The film begins with a young couple on the beach who are summarily butchered. She's stabbed and he's throttled with wire. Next we see Spinell awaking in his apartment the next day muttering to himself. That is what Spinell passes off as a performance; there are endless static shots of him just sitting or walking and talking to himself in an endless nonsensical stream of psychotic blather. Anyway, the newspaper's headline extolls the presence of a 'Maniac' in New York City.
Next Spinell picks up a hooker, takes her up to a motel room, then strangles her. While strangling her he wails and moans like a raving lunatic saying something about "mommy" in the process. He then pulls out a trusty hunting knife and we get a nice, slow, close-up shot of the hooker's forehead being sliced open and her scalp torn from her skull. Yummy. Later in his apartment, he takes the moist scalp and nails it to the head of one of his mannequins, all the while still quietly muttering to himself.
And so it goes.
The movie is just one endless stream of pointless gore without plot or purpose. Spinell claimed to have based Maniac on The Son of Sam, but except for one scene where he kills a young couple, who've parked in a car to neck, with a shotgun, it's hard to tell where the similarities are. One interesting note though: the man in the car billed as "Disco Boy" is none other than make-up artist extraordinaire Tom Savini (who also provided the goopy effects for this movie). Anway, Spinell jumps on the hood of the car and blows Savini's head apart into about a million spongy, bloody chunks. This is of course filmed in slow motion and at several angles so we don't miss anything. The only bright spot in this misogynistic swill is the performance of Caroline Munro who plays a photographer Spinell becomes enamored with. She has a nice screen presence and likablity, but she cannot save this dreary piece of snuff.

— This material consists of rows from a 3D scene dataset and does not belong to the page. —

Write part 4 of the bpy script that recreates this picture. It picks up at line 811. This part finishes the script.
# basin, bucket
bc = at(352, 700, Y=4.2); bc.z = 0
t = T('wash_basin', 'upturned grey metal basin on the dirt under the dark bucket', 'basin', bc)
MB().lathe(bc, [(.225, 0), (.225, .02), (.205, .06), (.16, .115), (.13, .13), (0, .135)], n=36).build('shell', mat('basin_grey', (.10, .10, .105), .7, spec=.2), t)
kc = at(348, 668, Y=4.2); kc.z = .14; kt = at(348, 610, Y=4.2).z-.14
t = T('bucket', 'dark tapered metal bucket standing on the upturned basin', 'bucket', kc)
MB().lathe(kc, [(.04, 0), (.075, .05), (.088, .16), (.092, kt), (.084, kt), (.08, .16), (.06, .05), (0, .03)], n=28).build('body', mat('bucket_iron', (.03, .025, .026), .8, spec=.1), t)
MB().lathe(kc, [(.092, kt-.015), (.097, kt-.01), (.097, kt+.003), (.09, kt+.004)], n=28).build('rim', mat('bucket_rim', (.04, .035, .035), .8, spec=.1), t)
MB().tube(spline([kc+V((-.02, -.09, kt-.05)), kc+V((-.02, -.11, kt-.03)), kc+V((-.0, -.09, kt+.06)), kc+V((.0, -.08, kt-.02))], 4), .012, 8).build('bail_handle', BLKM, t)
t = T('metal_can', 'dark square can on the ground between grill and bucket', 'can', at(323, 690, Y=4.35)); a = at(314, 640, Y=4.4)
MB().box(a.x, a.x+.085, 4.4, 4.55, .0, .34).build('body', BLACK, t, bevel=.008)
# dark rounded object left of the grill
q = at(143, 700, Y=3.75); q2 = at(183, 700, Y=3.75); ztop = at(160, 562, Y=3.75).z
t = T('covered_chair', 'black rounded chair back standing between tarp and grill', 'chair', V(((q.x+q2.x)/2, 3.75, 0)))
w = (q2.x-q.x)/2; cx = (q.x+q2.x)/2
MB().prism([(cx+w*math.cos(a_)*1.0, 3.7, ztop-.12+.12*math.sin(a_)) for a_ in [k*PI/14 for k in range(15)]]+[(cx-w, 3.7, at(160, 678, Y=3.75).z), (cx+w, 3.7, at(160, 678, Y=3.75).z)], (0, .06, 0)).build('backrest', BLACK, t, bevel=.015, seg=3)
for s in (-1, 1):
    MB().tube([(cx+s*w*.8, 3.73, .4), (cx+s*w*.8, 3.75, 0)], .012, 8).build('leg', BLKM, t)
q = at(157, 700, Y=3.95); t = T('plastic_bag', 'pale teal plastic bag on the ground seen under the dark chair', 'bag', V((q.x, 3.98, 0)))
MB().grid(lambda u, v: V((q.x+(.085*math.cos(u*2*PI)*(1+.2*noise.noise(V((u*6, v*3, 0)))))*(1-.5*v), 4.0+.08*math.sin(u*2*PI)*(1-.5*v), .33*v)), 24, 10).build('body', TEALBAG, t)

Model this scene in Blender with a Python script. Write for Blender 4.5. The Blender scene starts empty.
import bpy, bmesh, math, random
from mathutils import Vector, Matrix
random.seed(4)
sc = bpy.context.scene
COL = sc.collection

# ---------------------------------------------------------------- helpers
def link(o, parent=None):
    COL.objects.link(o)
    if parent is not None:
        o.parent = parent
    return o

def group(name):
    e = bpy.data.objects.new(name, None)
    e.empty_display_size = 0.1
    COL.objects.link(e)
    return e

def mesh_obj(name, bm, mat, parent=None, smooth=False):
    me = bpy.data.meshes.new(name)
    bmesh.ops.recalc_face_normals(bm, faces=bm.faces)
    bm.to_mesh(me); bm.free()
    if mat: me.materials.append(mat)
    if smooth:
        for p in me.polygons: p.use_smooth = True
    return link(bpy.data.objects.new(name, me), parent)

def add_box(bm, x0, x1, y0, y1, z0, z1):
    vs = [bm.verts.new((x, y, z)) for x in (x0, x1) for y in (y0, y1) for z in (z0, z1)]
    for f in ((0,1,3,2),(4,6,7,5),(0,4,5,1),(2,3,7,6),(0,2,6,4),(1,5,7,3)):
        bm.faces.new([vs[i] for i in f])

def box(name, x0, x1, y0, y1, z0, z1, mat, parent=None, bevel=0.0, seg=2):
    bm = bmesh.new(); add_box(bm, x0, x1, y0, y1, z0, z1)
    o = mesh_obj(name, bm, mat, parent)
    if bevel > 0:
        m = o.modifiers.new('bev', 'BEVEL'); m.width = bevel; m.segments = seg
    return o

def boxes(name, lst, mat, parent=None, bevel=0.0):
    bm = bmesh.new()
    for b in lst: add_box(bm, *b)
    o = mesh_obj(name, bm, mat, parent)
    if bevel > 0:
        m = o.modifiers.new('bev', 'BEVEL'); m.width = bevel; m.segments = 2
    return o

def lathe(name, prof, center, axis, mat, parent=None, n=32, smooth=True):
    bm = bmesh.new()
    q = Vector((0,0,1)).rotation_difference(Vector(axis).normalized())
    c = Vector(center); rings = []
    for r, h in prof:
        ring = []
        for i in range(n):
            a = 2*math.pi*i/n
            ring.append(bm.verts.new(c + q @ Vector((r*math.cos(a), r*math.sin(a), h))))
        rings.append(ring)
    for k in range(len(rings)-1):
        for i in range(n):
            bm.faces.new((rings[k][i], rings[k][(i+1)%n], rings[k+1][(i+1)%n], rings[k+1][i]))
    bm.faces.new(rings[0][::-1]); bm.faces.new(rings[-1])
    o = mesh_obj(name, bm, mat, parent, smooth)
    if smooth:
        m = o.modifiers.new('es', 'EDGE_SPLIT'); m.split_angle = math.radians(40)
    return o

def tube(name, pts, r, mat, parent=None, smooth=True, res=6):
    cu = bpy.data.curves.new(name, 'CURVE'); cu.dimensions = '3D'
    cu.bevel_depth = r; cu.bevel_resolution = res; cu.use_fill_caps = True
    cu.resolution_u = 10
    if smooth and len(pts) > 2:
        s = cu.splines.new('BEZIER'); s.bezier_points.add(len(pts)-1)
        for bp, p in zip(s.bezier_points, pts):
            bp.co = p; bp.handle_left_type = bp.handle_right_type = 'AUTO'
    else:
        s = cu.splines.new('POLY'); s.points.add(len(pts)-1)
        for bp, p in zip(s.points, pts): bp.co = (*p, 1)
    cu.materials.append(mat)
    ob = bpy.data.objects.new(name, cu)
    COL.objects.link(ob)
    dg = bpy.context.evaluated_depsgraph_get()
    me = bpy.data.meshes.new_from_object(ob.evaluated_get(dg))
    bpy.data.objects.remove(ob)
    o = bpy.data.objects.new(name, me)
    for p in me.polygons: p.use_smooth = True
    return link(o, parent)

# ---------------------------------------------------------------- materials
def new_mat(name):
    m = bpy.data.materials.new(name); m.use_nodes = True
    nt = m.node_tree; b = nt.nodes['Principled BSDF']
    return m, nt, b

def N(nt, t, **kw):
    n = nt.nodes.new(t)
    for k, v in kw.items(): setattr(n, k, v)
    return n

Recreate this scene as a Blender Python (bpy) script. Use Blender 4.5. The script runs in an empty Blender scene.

The single most offensive and vile moment (as if the aforementioned scenes weren't already bad enough) comes with Spinell breaking into the apartment of a nubile fashion model and attacking her. He ties her up in bed and taunts her with a knife while she screams until finally he plunges the knife into her guts and lays on top of her (and the knife) making humping motions, squealing and crying "b*tch" and "you made me do it". Nasty.
The ending has a maniacal Spinell attacking Munro in a cemetery where he has visions of "mommy" bursting from the grave and trying to strangle him. Then he hallucinates that his victims reappear, surrounding him and dismembering his body, with tasty closeups of his arms being chopped off and his head being ripped from his torso. Anyway, the cops find him dead in his bed, was it self-inflicted? Do you care? Didn't think so.
Director William Lustig proves he has zero talent or style, since Maniac his only claim to big-screen fame; his career, following it, has consisted of being the director of the direct to video Maniac Cop franchise.
Maniac has all of the appeal of a bucket of festering vomit. Maybe even less, if that's possible.